→ EXERCISE AIM: Reproduce exactly, with no pictures, each line from the opening of the material down through the line containing "(-1,0,0), .0165, .03).build('filter_housing', M['nickel'], W2)".

..........

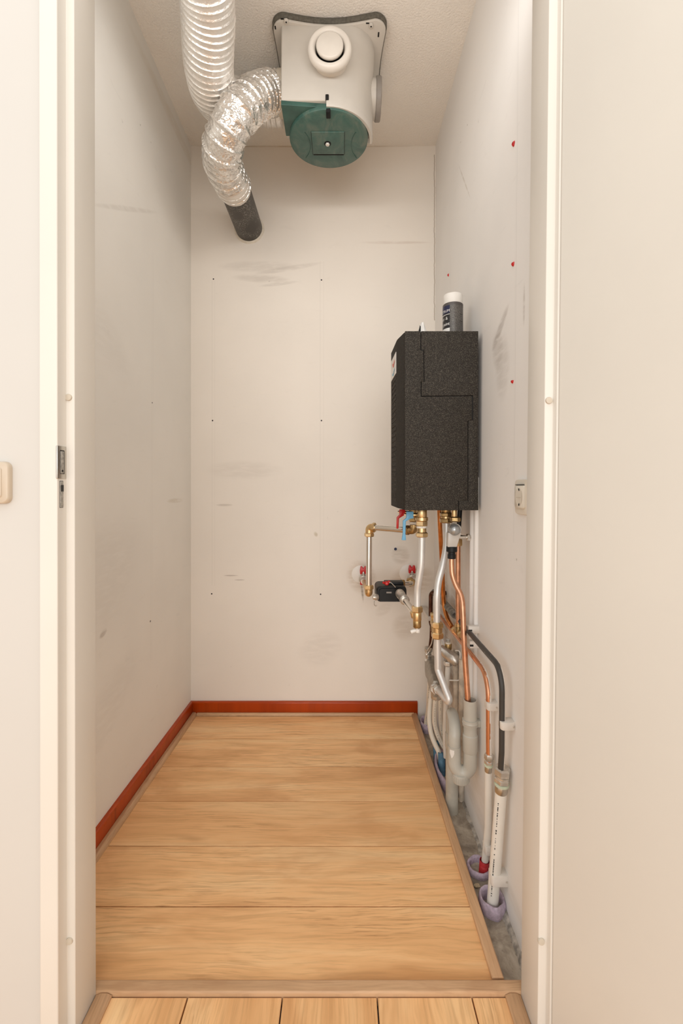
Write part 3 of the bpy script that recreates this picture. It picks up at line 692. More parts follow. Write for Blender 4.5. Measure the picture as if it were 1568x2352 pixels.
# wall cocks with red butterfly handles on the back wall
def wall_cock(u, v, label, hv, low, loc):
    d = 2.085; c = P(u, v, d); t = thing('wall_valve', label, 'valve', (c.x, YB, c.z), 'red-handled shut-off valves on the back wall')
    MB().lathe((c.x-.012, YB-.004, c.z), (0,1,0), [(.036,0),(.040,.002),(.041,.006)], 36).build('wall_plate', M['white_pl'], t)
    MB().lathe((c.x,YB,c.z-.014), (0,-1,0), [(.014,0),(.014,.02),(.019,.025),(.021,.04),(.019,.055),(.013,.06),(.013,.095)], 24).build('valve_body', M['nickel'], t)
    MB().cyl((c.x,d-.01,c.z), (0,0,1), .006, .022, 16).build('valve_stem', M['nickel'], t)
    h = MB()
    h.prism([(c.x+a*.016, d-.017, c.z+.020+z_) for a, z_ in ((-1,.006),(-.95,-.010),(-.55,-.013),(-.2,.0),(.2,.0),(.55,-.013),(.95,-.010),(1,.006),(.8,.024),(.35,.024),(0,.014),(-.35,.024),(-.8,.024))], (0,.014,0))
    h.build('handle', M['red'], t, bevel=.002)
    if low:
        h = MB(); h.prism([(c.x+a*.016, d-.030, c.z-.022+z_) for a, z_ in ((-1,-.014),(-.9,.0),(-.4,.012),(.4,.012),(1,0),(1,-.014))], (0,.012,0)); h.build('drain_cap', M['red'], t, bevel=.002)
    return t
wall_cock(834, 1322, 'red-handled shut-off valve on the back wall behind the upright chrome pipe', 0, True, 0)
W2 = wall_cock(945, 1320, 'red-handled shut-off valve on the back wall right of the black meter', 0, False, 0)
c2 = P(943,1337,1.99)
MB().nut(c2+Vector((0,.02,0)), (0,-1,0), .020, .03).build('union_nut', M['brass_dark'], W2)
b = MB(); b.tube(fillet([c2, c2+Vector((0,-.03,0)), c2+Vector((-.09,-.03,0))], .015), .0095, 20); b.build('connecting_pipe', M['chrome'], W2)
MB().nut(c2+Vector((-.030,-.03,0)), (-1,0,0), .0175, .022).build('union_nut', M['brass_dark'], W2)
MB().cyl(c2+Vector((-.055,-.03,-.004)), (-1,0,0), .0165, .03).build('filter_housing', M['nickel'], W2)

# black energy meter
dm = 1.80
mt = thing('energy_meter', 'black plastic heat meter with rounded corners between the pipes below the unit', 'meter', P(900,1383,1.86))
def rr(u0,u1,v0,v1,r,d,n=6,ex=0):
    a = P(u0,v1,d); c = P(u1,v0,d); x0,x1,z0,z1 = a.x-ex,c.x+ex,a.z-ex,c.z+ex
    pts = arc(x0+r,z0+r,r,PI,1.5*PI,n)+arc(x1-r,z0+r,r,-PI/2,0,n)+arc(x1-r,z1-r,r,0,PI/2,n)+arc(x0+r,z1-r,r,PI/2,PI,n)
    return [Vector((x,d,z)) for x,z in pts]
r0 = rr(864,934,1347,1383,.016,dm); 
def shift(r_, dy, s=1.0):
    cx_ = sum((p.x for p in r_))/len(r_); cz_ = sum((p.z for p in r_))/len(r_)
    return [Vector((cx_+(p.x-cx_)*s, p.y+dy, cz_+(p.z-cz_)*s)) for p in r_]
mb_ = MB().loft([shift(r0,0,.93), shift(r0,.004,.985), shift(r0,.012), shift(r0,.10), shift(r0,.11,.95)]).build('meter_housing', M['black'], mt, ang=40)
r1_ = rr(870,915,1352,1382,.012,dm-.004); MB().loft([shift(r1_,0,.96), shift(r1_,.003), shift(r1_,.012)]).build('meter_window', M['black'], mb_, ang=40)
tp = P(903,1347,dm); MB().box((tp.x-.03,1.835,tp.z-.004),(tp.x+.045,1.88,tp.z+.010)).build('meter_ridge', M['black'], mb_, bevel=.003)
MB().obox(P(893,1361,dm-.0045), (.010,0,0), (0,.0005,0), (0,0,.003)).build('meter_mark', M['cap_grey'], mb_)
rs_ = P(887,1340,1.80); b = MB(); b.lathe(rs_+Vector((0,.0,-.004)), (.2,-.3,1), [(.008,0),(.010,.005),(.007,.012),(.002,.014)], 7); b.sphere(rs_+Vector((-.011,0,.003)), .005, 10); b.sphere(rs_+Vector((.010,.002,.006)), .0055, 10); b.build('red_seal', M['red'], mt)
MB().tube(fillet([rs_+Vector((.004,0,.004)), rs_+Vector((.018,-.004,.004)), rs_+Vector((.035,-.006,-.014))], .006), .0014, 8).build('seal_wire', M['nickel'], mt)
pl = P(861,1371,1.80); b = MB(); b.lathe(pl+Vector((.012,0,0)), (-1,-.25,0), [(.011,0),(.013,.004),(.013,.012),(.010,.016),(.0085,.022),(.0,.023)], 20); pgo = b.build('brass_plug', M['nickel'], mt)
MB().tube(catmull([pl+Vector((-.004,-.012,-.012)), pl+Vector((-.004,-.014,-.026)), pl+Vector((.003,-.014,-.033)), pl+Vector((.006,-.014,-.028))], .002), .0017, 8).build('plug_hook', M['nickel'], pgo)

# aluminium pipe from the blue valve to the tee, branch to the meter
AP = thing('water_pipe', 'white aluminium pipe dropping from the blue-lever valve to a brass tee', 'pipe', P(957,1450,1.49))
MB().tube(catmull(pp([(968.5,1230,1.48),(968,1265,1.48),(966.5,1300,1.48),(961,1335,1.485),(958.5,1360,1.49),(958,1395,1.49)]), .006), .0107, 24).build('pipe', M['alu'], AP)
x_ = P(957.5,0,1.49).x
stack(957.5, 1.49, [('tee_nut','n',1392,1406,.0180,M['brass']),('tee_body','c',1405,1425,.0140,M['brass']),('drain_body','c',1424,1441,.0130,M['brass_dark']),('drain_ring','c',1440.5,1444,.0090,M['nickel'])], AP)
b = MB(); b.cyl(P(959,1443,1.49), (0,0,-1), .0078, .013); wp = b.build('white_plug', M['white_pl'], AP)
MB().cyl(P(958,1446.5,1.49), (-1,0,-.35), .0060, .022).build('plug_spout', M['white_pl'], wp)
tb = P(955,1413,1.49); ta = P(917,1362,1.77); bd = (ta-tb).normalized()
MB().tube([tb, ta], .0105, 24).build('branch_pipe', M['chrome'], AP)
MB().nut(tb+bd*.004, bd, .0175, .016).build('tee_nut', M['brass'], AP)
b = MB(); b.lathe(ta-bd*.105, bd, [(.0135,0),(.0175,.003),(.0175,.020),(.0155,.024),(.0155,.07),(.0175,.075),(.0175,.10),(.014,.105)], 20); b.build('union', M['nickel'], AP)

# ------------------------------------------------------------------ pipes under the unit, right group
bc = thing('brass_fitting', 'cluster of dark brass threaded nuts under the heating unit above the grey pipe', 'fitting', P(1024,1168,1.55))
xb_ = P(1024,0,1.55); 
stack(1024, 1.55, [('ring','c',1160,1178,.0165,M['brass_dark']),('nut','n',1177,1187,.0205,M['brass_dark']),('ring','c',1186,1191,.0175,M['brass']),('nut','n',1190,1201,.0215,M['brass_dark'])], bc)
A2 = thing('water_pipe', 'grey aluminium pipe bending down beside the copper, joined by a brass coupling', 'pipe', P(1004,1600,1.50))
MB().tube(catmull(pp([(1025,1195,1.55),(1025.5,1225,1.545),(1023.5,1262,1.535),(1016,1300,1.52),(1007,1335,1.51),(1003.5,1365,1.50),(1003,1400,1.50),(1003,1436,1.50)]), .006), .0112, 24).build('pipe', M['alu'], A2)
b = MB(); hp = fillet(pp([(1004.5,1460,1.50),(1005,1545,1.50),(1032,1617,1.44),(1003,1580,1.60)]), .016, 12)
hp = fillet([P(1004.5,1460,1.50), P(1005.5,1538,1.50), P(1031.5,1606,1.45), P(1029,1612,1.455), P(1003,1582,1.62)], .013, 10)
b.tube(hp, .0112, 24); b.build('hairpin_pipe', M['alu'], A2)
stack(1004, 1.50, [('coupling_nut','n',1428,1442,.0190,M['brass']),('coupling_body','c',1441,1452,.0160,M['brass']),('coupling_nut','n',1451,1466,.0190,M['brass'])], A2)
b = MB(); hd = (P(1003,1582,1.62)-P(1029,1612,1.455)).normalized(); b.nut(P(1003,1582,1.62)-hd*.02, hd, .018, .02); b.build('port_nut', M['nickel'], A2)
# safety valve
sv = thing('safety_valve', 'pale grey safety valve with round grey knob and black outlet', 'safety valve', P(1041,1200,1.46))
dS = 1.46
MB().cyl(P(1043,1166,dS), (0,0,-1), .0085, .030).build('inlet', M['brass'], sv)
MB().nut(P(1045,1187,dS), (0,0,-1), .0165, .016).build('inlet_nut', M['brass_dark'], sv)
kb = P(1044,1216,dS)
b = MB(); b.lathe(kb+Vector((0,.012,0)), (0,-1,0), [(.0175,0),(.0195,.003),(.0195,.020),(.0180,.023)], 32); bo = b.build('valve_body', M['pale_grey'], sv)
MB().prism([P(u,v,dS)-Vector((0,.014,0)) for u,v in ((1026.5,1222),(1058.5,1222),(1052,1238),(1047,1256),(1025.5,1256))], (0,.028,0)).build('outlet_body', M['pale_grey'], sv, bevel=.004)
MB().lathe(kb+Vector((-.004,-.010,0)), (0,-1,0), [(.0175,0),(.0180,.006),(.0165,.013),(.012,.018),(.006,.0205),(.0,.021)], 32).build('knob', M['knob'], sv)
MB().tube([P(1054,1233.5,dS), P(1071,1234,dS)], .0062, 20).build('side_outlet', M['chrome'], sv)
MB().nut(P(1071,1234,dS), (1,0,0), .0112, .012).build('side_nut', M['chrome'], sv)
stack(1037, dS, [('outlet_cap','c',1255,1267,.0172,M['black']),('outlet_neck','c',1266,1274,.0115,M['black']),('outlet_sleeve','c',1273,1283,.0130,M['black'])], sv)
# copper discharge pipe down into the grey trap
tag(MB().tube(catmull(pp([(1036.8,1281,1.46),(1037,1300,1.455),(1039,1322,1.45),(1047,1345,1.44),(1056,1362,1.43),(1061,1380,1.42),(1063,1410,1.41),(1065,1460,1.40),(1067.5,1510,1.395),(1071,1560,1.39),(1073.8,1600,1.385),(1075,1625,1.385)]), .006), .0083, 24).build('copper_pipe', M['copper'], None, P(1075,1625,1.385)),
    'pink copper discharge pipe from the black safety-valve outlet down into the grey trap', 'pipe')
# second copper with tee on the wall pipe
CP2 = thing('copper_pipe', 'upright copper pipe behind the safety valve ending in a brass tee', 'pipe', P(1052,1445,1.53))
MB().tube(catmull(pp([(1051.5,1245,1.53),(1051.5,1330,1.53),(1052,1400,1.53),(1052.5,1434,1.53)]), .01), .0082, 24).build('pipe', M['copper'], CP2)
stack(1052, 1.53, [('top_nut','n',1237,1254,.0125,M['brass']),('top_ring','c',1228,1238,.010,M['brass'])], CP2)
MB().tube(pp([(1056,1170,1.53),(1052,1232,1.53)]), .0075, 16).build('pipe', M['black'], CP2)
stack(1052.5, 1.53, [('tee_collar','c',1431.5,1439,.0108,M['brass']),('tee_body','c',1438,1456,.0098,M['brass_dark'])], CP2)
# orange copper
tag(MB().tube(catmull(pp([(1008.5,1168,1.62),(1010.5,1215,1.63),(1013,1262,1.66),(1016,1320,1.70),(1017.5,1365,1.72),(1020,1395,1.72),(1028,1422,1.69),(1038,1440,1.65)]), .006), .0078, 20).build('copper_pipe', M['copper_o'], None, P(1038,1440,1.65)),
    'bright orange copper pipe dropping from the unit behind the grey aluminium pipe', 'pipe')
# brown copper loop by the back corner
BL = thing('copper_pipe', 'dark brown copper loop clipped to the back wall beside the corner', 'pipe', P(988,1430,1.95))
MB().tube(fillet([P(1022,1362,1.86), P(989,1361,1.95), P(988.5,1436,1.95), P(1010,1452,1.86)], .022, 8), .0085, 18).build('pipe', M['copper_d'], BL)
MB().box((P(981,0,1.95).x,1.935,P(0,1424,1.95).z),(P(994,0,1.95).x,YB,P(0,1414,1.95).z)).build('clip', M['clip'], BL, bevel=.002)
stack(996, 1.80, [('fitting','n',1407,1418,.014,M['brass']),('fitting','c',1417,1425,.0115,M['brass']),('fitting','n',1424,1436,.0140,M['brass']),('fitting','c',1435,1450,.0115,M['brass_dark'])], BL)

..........

→ REPLY:
Write part 3 of the bpy script that recreates this picture. It picks up at line 692. More parts follow. Write for Blender 4.5. Measure the picture as if it were 1568x2352 pixels.
# wall cocks with red butterfly handles on the back wall
def wall_cock(u, v, label, hv, low, loc):
    d = 2.085; c = P(u, v, d); t = thing('wall_valve', label, 'valve', (c.x, YB, c.z), 'red-handled shut-off valves on the back wall')
    MB().lathe((c.x-.012, YB-.004, c.z), (0,1,0), [(.036,0),(.040,.002),(.041,.006)], 36).build('wall_plate', M['white_pl'], t)
    MB().lathe((c.x,YB,c.z-.014), (0,-1,0), [(.014,0),(.014,.02),(.019,.025),(.021,.04),(.019,.055),(.013,.06),(.013,.095)], 24).build('valve_body', M['nickel'], t)
    MB().cyl((c.x,d-.01,c.z), (0,0,1), .006, .022, 16).build('valve_stem', M['nickel'], t)
    h = MB()
    h.prism([(c.x+a*.016, d-.017, c.z+.020+z_) for a, z_ in ((-1,.006),(-.95,-.010),(-.55,-.013),(-.2,.0),(.2,.0),(.55,-.013),(.95,-.010),(1,.006),(.8,.024),(.35,.024),(0,.014),(-.35,.024),(-.8,.024))], (0,.014,0))
    h.build('handle', M['red'], t, bevel=.002)
    if low:
        h = MB(); h.prism([(c.x+a*.016, d-.030, c.z-.022+z_) for a, z_ in ((-1,-.014),(-.9,.0),(-.4,.012),(.4,.012),(1,0),(1,-.014))], (0,.012,0)); h.build('drain_cap', M['red'], t, bevel=.002)
    return t
wall_cock(834, 1322, 'red-handled shut-off valve on the back wall behind the upright chrome pipe', 0, True, 0)
W2 = wall_cock(945, 1320, 'red-handled shut-off valve on the back wall right of the black meter', 0, False, 0)
c2 = P(943,1337,1.99)
MB().nut(c2+Vector((0,.02,0)), (0,-1,0), .020, .03).build('union_nut', M['brass_dark'], W2)
b = MB(); b.tube(fillet([c2, c2+Vector((0,-.03,0)), c2+Vector((-.09,-.03,0))], .015), .0095, 20); b.build('connecting_pipe', M['chrome'], W2)
MB().nut(c2+Vector((-.030,-.03,0)), (-1,0,0), .0175, .022).build('union_nut', M['brass_dark'], W2)
MB().cyl(c2+Vector((-.055,-.03,-.004)), (-1,0,0), .0165, .03).build('filter_housing', M['nickel'], W2)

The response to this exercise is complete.